Montana’s U.S. senators and a Great Falls business delegation met with top Air Force officials Tuesday to urge retention of the Montana Air National Guard’s F-15 mission in Great Falls, or alternatively, that MANG be considered for a pilotless flying mission in addition to the proposed C-27J mini-cargo planes.

Businessman David Weissman, chairman of the Central Montana Defense Alliance, said the meetings went well with Air National Guard Director Gen. Harry Wyatt and other top officials involved in assigning missions.

“They listened to our concerns, but didn’t have any immediate replies,” Weissman said. “We asked them to provide a full set of information to show how the expense and retraining time of moving the F-15 mission from Great Falls to Fresno would be right for America and Montana.” The Air Force confirmed in mid October its plans to shift MANG’s F-15 fighter mission to the Fresno National Guard in California. MANG, based at Gore Hill in Great Falls, is the Air Force’s preferred location to get four C-27J transport aircraft, a small maneuverable transport plane. MANG officials have said the change in flying missions could result in a 30 percent reduction in MANG’s personnel. The base has 900 personnel. About 300 work full-time.

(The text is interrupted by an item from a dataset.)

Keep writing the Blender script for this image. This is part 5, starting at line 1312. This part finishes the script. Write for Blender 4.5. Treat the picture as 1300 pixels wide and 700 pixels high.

Both changes require completion of environmental reviews next year.

Democratic U.S. Sens. Max Baucus and Jon Tester and Democratic Gov. Brian Schweitzer Monday sent Air Force Secretary Michael Donley and Gen. Norman Schwartz, Air Force chief of staff, a letter pressing for information about the proposed shift of the F-15 from the Montana Guard and expressing concerns about the potential loss of jobs and unnecessary spending.

They also urged the Air Force brass to consider placing a mission of remotely piloted aircraft in Great Falls to supplement the smaller C-27J mission.

“The Air Force needs to understand that for Montana, MANG is not just a military mission. MANG is part of the Great Falls community,” Baucus said. “The new C-27J mission is a strong flying mission. But, each and every job on Gore Hill is important to Montana, and the Air Force leadership in D.C. needs to explain why millions of tax dollars should be spent moving the F-15s to California. “ “I appreciate General Wyatt coming in to talk with us, because we’ve got some serious concerns,” Tester said. “We were able to have a frank conversation about the critical role MANG plays in keeping our country safe. I look forward to continuing to talk and make sure any decision made is the right one for MANG and for Montana taxpayers.”

“I am very proud of the men and women of the Montana Air National Guard,” said Schweitzer. “These loyal, hard working folks, their leadership and their civilian partners deserve a straight answer from the Air Force and National Guard Bureau about their future.”

Weissman, accompanied by businessman Dave Bertelson and Great Falls Airport Director John Faulkner, said the Chamber of Commerce military-boosting committee “is so thankful” to the congressional delegation and governor for supporting MANG.

“To us, it does not make good business sense to move F-15s to California while MANG has a proven track record of providing quality national security,” he said.

“It’s nice to hear people believe in us and feel compelled to tell our story,” said Brig. Gen. Brad Livingston, commander of the Montana Air National Guard. He noted that Guard plays both a federal and state role since its members can be called up to deal with fires and other state emergencies.

Nothing has changed regarding Air Force plans announced in October to shift MANG’s F-15s to Fresno and give the Great Falls unit a smaller force of C-27Js, Livingston said.

“In the meantime, we’re performing our F-15 training flights and pulling alerts in Hawaii,” he said. “We can’t miss a beat doing our job even though our defense role may change down the line.”